Adaptive parameters identification for nonlinear dynamics using deep permutation invariant networks

The promising outcomes of dynamical system identification techniques, such as SINDy [Brunton et al. 2016], highlight their advantages in providing qualitative interpretability and extrapolation compared to non-interpretable deep neural networks [Rudin 2019]. These techniques suffer from parameter updating in real-time use cases, especially when the system parameters are likely to change during or between processes. Recently, the OASIS [Bhadriraju et al. 2020] framework introduced a data-driven technique to address the limitations of real-time dynamical system parameters updating, yielding interesting results. Nevertheless, we show in this work that superior performance can be achieved using more advanced model architectures. We present an innovative encoding approach, based mainly on the use of Set Encoding methods of sequence data, which give accurate adaptive model identification for complex dynamic systems, with variable input time series length.
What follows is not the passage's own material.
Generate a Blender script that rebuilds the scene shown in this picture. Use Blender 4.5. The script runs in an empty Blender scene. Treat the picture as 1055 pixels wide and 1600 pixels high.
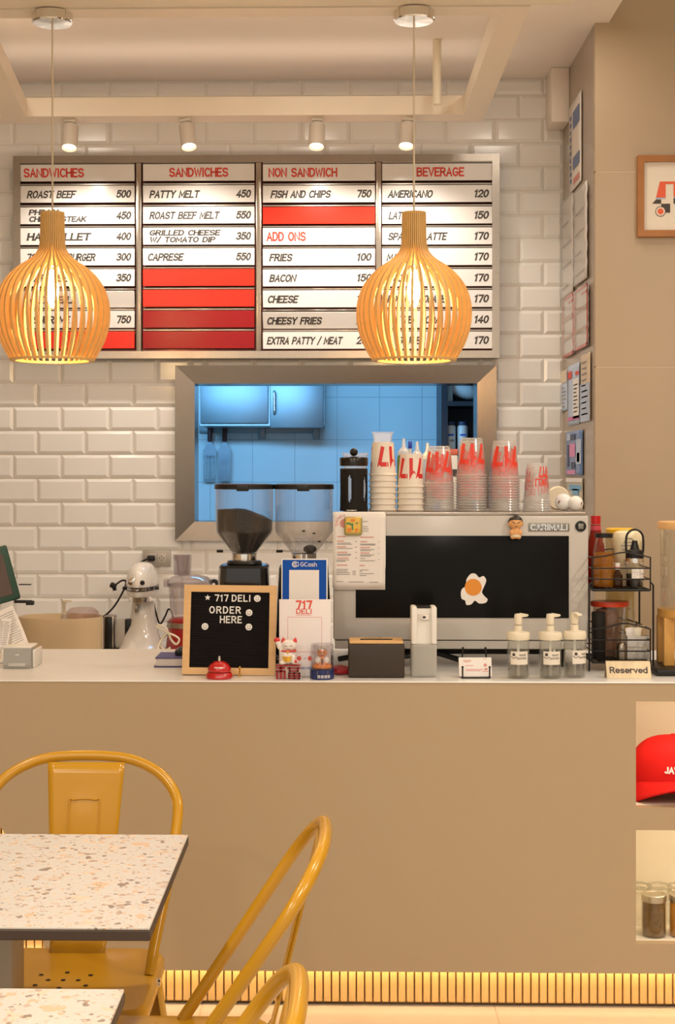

Two Set Encoding methods are used, the first is Deep Set [Zaheer et al. 2017], and the second is Set Transformer [Lee et al. 2019]. Comparing Set Transformer to OASIS framework on Lotka Volterra for real-time local dynamical system identification and time series forecasting, we find that the Set Transformer architecture is well adapted to learning relationships within data sets. We then compare the two Set Encoding methods based on the Lorenz system for online global dynamical system identification. Finally, we trained a Deep Set model to perform identification and characterization of abnormalities for 1D heat-transfer problem.